US Vs The World: Two Different Ends Of The Spectrum


No matter where in the world you’re invested, if you’re an equity investor, odds are that last week wasn’t a particularly good one. We’ll start with the US. The graphic below is from our Trend Analyzer tool and shows the performance and trading range levels for all of the major US index ETFs. As shown in the “5-Day % Chg” column, just about every major US index saw modest declines last week. The only exceptions were small caps (IJR & IWM) and micro-caps (IWC). If you are long equities, declines are never fun, but when you consider the fact that every single one of the US index ETFs listed was overbought heading into last week, it is only natural for them to take a pause at some point to work off the overbought conditions.Even after last week’s declines, more than half of the ETFs are still overbought and every one of them with the exception of the Dow (DIA) is still well above its 50-day moving average.

While the US is at one end of the trading range spectrum, the rest of the world is at the other. The graphic below shows the current levels of major international regional ETFs around the world.

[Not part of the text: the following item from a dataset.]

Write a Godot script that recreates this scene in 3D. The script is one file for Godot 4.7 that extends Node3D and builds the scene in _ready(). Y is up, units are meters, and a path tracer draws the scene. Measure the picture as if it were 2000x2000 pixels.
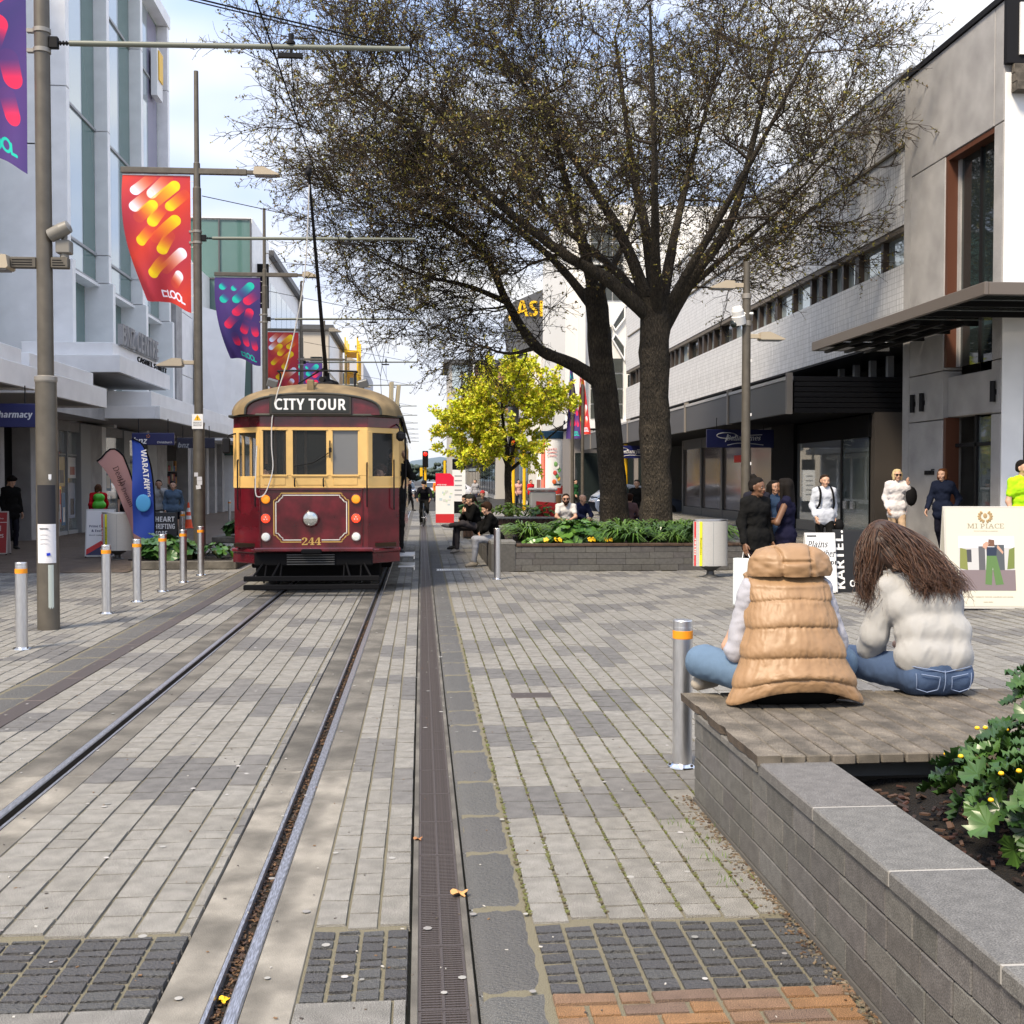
extends Node3D
# A pedestrian street with a heritage tram. Street runs along -z, x to the right, metres.

var rng := RandomNumberGenerator.new()
var mats := {}
var texs := {}
var cache := {}


class B:
	var v := PackedVector3Array()
	var n := PackedVector3Array()
	var c := PackedColorArray()
	var u := PackedVector2Array()
	var col := Color(1, 1, 1)

	func vert(p: Vector3, nn: Vector3, uv := Vector2.ZERO) -> void:
		v.append(p)
		n.append(nn)
		c.append(col)
		u.append(uv)

	func tri(a: Vector3, b: Vector3, d: Vector3, out: Vector3) -> void:
		var nn := (d - a).cross(b - a)
		if nn.length_squared() < 1e-16:
			return
		nn = nn.normalized()
		if nn.dot(out) < 0.0:
			var k := b
			b = d
			d = k
			nn = -nn
		vert(a, nn)
		vert(b, nn)
		vert(d, nn)

	func quad(a: Vector3, b: Vector3, d: Vector3, e: Vector3, out: Vector3) -> void:
		tri(a, b, d, out)
		tri(a, d, e, out)

	func quv(a: Vector3, b: Vector3, d: Vector3, e: Vector3, out: Vector3) -> void:
		var nn := (d - a).cross(b - a).normalized()
		if nn.dot(out) < 0.0:
			nn = -nn
		for q in [[a, Vector2(0, 0)], [b, Vector2(1, 0)], [d, Vector2(1, 1)], [a, Vector2(0, 0)], [d, Vector2(1, 1)], [e, Vector2(0, 1)]]:
			vert(q[0], nn, q[1])

	func box(t: Transform3D, s: Vector3, e := 0.0) -> void:
		var h := s * 0.5
		e = minf(e, minf(h.x, minf(h.y, h.z)) * 0.9)
		for k in 3:
			var i := (k + 1) % 3
			var j := (k + 2) % 3
			for sg in [-1.0, 1.0]:
				var p := []
				for q in [[-1, -1], [-1, 1], [1, 1], [1, -1]]:
					var w := Vector3.ZERO
					w[k] = sg * h[k]
					w[i] = q[0] * (h[i] - e)
					w[j] = q[1] * (h[j] - e)
					p.append(t * w)
				var o := Vector3.ZERO
				o[k] = sg
				quad(p[0], p[1], p[2], p[3], t.basis * o)
			if e > 0.0:
				for si in [-1.0, 1.0]:
					for sj in [-1.0, 1.0]:
						var p := []
						for q in [[0, -1], [0, 1], [1, 1], [1, -1]]:
							var w := Vector3.ZERO
							w[k] = q[1] * (h[k] - e)
							w[i] = si * (h[i] - (0.0 if q[0] == 0 else e))
							w[j] = sj * (h[j] - (e if q[0] == 0 else 0.0))
							p.append(t * w)
						var o := Vector3.ZERO
						o[i] = si
						o[j] = sj
						quad(p[0], p[1], p[2], p[3], t.basis * o)
		if e > 0.0:
			for sx in [-1.0, 1.0]:
				for sy in [-1.0, 1.0]:
					for sz in [-1.0, 1.0]:
						var s3 := Vector3(sx, sy, sz)
						tri(t * (s3 * (h - Vector3(0, e, e))), t * (s3 * (h - Vector3(e, 0, e))), t * (s3 * (h - Vector3(e, e, 0))), t.basis * s3)

	func bx(a: Vector3, b: Vector3, e := 0.0) -> void:
		box(Transform3D(Basis(), (a + b) * 0.5), (b - a).abs(), e)

	func ring(p: Vector3, x: Vector3, y: Vector3, rx: float, ry: float, k: int) -> PackedVector3Array:
		var r := PackedVector3Array()
		for i in k:
			var a := TAU * i / k
			r.append(p + x * (cos(a) * rx) + y * (sin(a) * ry))
		return r

	func band(r0: PackedVector3Array, r1: PackedVector3Array, n0: PackedVector3Array, n1: PackedVector3Array) -> void:
		var k := r0.size()
		for i in k:
			var j := (i + 1) % k
			vert(r0[i], n0[i]); vert(r1[i], n1[i]); vert(r1[j], n1[j])
			vert(r0[i], n0[i]); vert(r1[j], n1[j]); vert(r0[j], n0[j])

	func tube(path: Array, radii: Array, k := 8, caps := true, flat := 1.0, up := Vector3.ZERO) -> void:
		var m := path.size()
		var rings := []
		var norms := []
		var x := Vector3.ZERO
		for i in m:
			var d: Vector3 = (path[mini(i + 1, m - 1)] - path[maxi(i - 1, 0)])
			d = d.normalized() if d.length() > 1e-7 else Vector3.UP
			if i == 0:
				x = d.cross(up if up != Vector3.ZERO else (Vector3.UP if absf(d.y) < 0.9 else Vector3.RIGHT)).normalized()
			else:
				x = (x - d * x.dot(d)).normalized()
			var y := d.cross(x).normalized()
			var r: float = radii[mini(i, radii.size() - 1)]
			rings.append(ring(path[i], x, y, r, r * flat, k))
			norms.append(ring(Vector3.ZERO, x, y, 1.0, 1.0, k))
		for i in m - 1:
			band(rings[i], rings[i + 1], norms[i], norms[i + 1])
		if caps:
			for e in [0, m - 1]:
				var d: Vector3 = (path[0] - path[1]) if e == 0 else (path[m - 1] - path[m - 2])
				for i in k:
					tri(path[e], rings[e][i], rings[e][(i + 1) % k], d)

	func cyl(a: Vector3, b: Vector3, ra: float, rb := -1.0, k := 12, caps := true) -> void:
		tube([a, b], [ra, ra if rb < 0.0 else rb], k, caps)

	func lathe(t: Transform3D, prof: Array, k := 20, smooth := true) -> void:
		for i in prof.size() - 1:
			var p: Array = prof[i]
			var q: Array = prof[i + 1]
			var dr: float = q[0] - p[0]
			var dy: float = q[1] - p[1]
			var l := sqrt(dr * dr + dy * dy)
			if l < 1e-7:
				continue
			var r0 := PackedVector3Array()
			var r1 := PackedVector3Array()
			var nn := PackedVector3Array()
			for j in k:
				var a := TAU * j / k
				var e := Vector3(cos(a), 0, -sin(a))
				r0.append(t * (e * p[0] + Vector3(0, p[1], 0)))
				r1.append(t * (e * q[0] + Vector3(0, q[1], 0)))
				nn.append((t.basis * (e * (dy / l) + Vector3(0, -dr / l, 0))).normalized())
			band(r0, r1, nn, nn)

	func ball(p: Vector3, r: Vector3, k := 10, t := Basis()) -> void:
		var h := k / 2 + 1
		for i in h:
			var r0 := PackedVector3Array(); var r1 := PackedVector3Array()
			var n0 := PackedVector3Array(); var n1 := PackedVector3Array()
			var a0 := PI * i / h - PI / 2
			var a1 := PI * (i + 1) / h - PI / 2
			for j in k:
				var a := TAU * j / k
				var e0 := Vector3(cos(a) * cos(a0), sin(a0), -sin(a) * cos(a0))
				var e1 := Vector3(cos(a) * cos(a1), sin(a1), -sin(a) * cos(a1))
				r0.append(p + t * (e0 * r)); r1.append(p + t * (e1 * r))
				n0.append((t * (e0 / r)).normalized()); n1.append((t * (e1 / r)).normalized())
			band(r0, r1, n0, n1)

	func prism(t: Transform3D, poly: PackedVector2Array, depth: float) -> void:
		var idx := Geometry2D.triangulate_polygon(poly)
		var back := Vector3(0, 0, -depth)
		for i in range(0, idx.size(), 3):
			var a := Vector3(poly[idx[i]].x, poly[idx[i]].y, 0)
			var b := Vector3(poly[idx[i + 1]].x, poly[idx[i + 1]].y, 0)
			var d := Vector3(poly[idx[i + 2]].x, poly[idx[i + 2]].y, 0)
			tri(t * a, t * b, t * d, t.basis * Vector3(0, 0, 1))
			tri(t * (a + back), t * (b + back), t * (d + back), t.basis * Vector3(0, 0, -1))
		var ccw := not Geometry2D.is_polygon_clockwise(poly)
		for i in poly.size():
			var p := poly[i]
			var q := poly[(i + 1) % poly.size()]
			var o := Vector3(q.y - p.y, p.x - q.x, 0) * (1.0 if ccw else -1.0)
			quad(t * Vector3(p.x, p.y, 0), t * Vector3(q.x, q.y, 0), t * (Vector3(q.x, q.y, 0) + back), t * (Vector3(p.x, p.y, 0) + back), t.basis * o)

	func grid(pts: Array, w: int, uvs := true, closed := false) -> void:
		var h := pts.size() / w
		var nn := PackedVector3Array()
		for j in h:
			for i in w:
				var i0 := (i - 1 + w) % w if closed else maxi(i - 1, 0)
				var i1 := (i + 1) % w if closed else mini(i + 1, w - 1)
				var dx: Vector3 = pts[j * w + i1] - pts[j * w + i0]
				var dy: Vector3 = pts[mini(j + 1, h - 1) * w + i] - pts[maxi(j - 1, 0) * w + i]
				nn.append(dy.cross(dx).normalized())
		for j in h - 1:
			for i in (w if closed else w - 1):
				var i1 := (i + 1) % w
				for q in [[i, j], [i1, j], [i1, j + 1], [i, j], [i1, j + 1], [i, j + 1]]:
					vert(pts[q[1] * w + q[0]], nn[q[1] * w + q[0]], Vector2(float(q[0]) / (w - 1), float(q[1]) / (h - 1)))

	func add(o: B, t: Transform3D, mirror := false) -> void:
		var m := o.v.size()
		for i in m:
			var k := i
			if mirror:
				k = i - i % 3 + [0, 2, 1][i % 3]
			v.append(t * o.v[k])
			n.append((t.basis * o.n[k]).normalized())
			c.append(o.c[k])
			u.append(o.u[k])

	func mesh() -> ArrayMesh:
		var a := []
		a.resize(Mesh.ARRAY_MAX)
		a[Mesh.ARRAY_VERTEX] = v
		a[Mesh.ARRAY_NORMAL] = n
		a[Mesh.ARRAY_COLOR] = c
		a[Mesh.ARRAY_TEX_UV] = u
		var m := ArrayMesh.new()
		m.add_surface_from_arrays(Mesh.PRIMITIVE_TRIANGLES, a)
		return m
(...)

Every single one of these ETFs was down last week, and only one (International Dividend Achievers – PID) was down less than 1%. While US index ETFs generally saw moderate declines last week, most regional ETFs saw sharp declines of more than 2%. As a result, all but one of the international regional ETFs listed below are oversold heading into this week.

Right now there’s quite a different picture in the US versus abroad.